┌─ Data section

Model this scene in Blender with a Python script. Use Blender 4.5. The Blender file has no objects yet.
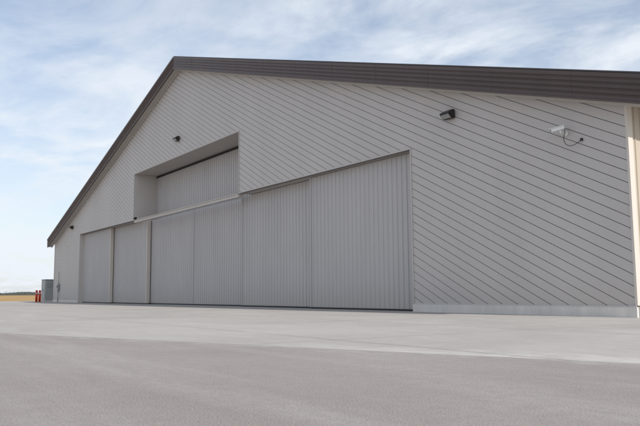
import bpy, bmesh, math, random
from mathutils import Vector, Matrix
random.seed(4)
R=math.radians
S=bpy.context.scene
# ------------------------------------------------------------ dims
CX,HW=-42.97,31.79
XR,XL=CX+HW,CX-HW
DH,HD=22.71,6.23
NH,HN=8.457,9.736
HPK,M,OV=16.38,.3025,1.15
DEPTH=50.0
def roof(x): return HPK-M*abs(x-CX)

# ------------------------------------------------------------ materials
def newmat(name):
    m=bpy.data.materials.new(name); m.use_nodes=True
    nt=m.node_tree; return m,nt,nt.nodes["Principled BSDF"]
def N(nt,t,**kw):
    n=nt.nodes.new(t)
    for k,v in kw.items(): setattr(n,k,v)
    return n
def L(nt,a,b): nt.links.new(a,b)
def painted(name,col,rough=.5,var=.06,scale=.35,streak=True,metal=0.0,spec=.4,wear=0.0):
    m,nt,b=newmat(name)
    tc=N(nt,"ShaderNodeTexCoord"); mp=N(nt,"ShaderNodeMapping")
    mp.inputs["Scale"].default_value=(1,1,.25 if streak else 1)
    L(nt,tc.outputs["Object"],mp.inputs[0])
    n=N(nt,"ShaderNodeTexNoise"); n.inputs["Scale"].default_value=scale; n.inputs["Detail"].default_value=4
    n.inputs["Roughness"].default_value=.65
    L(nt,mp.outputs[0],n.inputs["Vector"])
    cr=N(nt,"ShaderNodeMapRange"); cr.inputs["From Min"].default_value=.3; cr.inputs["From Max"].default_value=.7
    cr.inputs["To Min"].default_value=1-var; cr.inputs["To Max"].default_value=1+var
    L(nt,n.outputs["Fac"],cr.inputs["Value"])
    mx=N(nt,"ShaderNodeVectorMath",operation='SCALE'); mx.inputs[0].default_value=col[:3]
    L(nt,cr.outputs[0],mx.inputs["Scale"]); out=mx.outputs[0]
    if wear:   # dust splashed on the lowest metre of the wall
        sp=N(nt,"ShaderNodeSeparateXYZ"); L(nt,tc.outputs["Object"],sp.inputs[0])
        q=N(nt,"ShaderNodeMapRange"); q.inputs["From Min"].default_value=.1; q.inputs["From Max"].default_value=1.3
        q.inputs["To Min"].default_value=wear; q.inputs["To Max"].default_value=0; L(nt,sp.outputs[2],q.inputs["Value"])
        mm=N(nt,"ShaderNodeMath",operation='MULTIPLY'); L(nt,q.outputs[0],mm.inputs[0]); L(nt,n.outputs["Fac"],mm.inputs[1])
        mi=N(nt,"ShaderNodeMix",data_type='RGBA'); L(nt,mm.outputs[0],mi.inputs[0]); L(nt,out,mi.inputs[6]); mi.inputs[7].default_value=(.40,.35,.29,1)
        out=mi.outputs[2]
    L(nt,out,b.inputs["Base Color"])
    b.inputs["Roughness"].default_value=rough; b.inputs["Metallic"].default_value=metal
    b.inputs["Specular IOR Level"].default_value=spec
    return m
M_sid=painted("siding_paint",(.505,.472,.448),.5,.05,wear=.5)
M_back=painted("siding_backing",(.22,.205,.195),.8,.03)
M_door=painted("door_paint",(.465,.445,.438),.45,.05,.6,wear=.6)
M_trim=painted("trim_paint",(.53,.50,.47),.5,.04)
M_ctrim=painted("corner_trim_paint",(.60,.55,.49),.5,.04)
M_cream=painted("side_siding_paint",(.46,.40,.32),.5,.04)
M_fascia=painted("fascia_brown",(.090,.062,.056),.42,.10,.8,spec=.45)
M_roof=painted("roof_brown",(.07,.058,.055),.4,.08)
M_soffit=painted("soffit_paint",(.42,.39,.365),.6,.03)
M_dark=painted("black_rubber_and_gap",(.02,.02,.02),.7,.1)  # rubber seals, plus the painted shade of the tail door's head gap
M_base=painted("stem_wall_concrete",(.64,.61,.57),.85,.12,1.5)
M_bronze=painted("lamp_bronze",(.025,.022,.02),.4,.1,3)
M_lens,nt,b=newmat("lamp_lens"); b.inputs["Base Color"].default_value=(.30,.31,.30,1); b.inputs["Roughness"].default_value=.15
M_white=painted("white_housing",(.75,.75,.73),.4,.04,4)
M_red=painted("red_paint",(.55,.035,.02),.45,.08,3)
M_green=painted("cabinet_grey",(.36,.38,.37),.5,.06,2)
M_galv=painted("galvanised",(.35,.36,.37),.4,.1,4,metal=.6)

# ------------------------------------------------------------ helpers
def obj(name,bm,mats,parent=None,loc=None):
    me=bpy.data.meshes.new(name); bm.normal_update(); bm.to_mesh(me); bm.free()
    for m in (mats if isinstance(mats,(list,tuple)) else [mats]): me.materials.append(m)
    o=bpy.data.objects.new(name,me); S.collection.objects.link(o)
    if parent: o.parent=parent
    if loc: o.location=loc
    return o
def empty(name,loc=(0,0,0)):
    e=bpy.data.objects.new(name,None); e.location=loc; S.collection.objects.link(e); return e
def addbox(bm,x0,x1,y0,y1,z0,z1,mi=0,bev=0):
    vs=[bm.verts.new((x,y,z)) for x in(x0,x1) for y in(y0,y1) for z in(z0,z1)]
    q=[(0,1,3,2),(4,6,7,5),(0,4,5,1),(2,3,7,6),(0,2,6,4),(1,5,7,3)]
    fs=[bm.faces.new([vs[i] for i in f]) for f in q]
    for f in fs: f.material_index=mi
    if bev:
        es=list({e for f in fs for e in f.edges})
        bmesh.ops.bevel(bm,geom=es,offset=bev,segments=2,affect='EDGES',profile=.5)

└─

Take the lines from the start of the material to the line with "def roof(x): return HPK-M*abs(x-CX)", both included, and transcribe them exactly without the pictures.

Model this scene in Blender with a Python script. Use Blender 4.5. The Blender file has no objects yet.
import bpy, bmesh, math, random
from mathutils import Vector, Matrix
random.seed(4)
R=math.radians
S=bpy.context.scene
# ------------------------------------------------------------ dims
CX,HW=-42.97,31.79
XR,XL=CX+HW,CX-HW
DH,HD=22.71,6.23
NH,HN=8.457,9.736
HPK,M,OV=16.38,.3025,1.15
DEPTH=50.0
def roof(x): return HPK-M*abs(x-CX)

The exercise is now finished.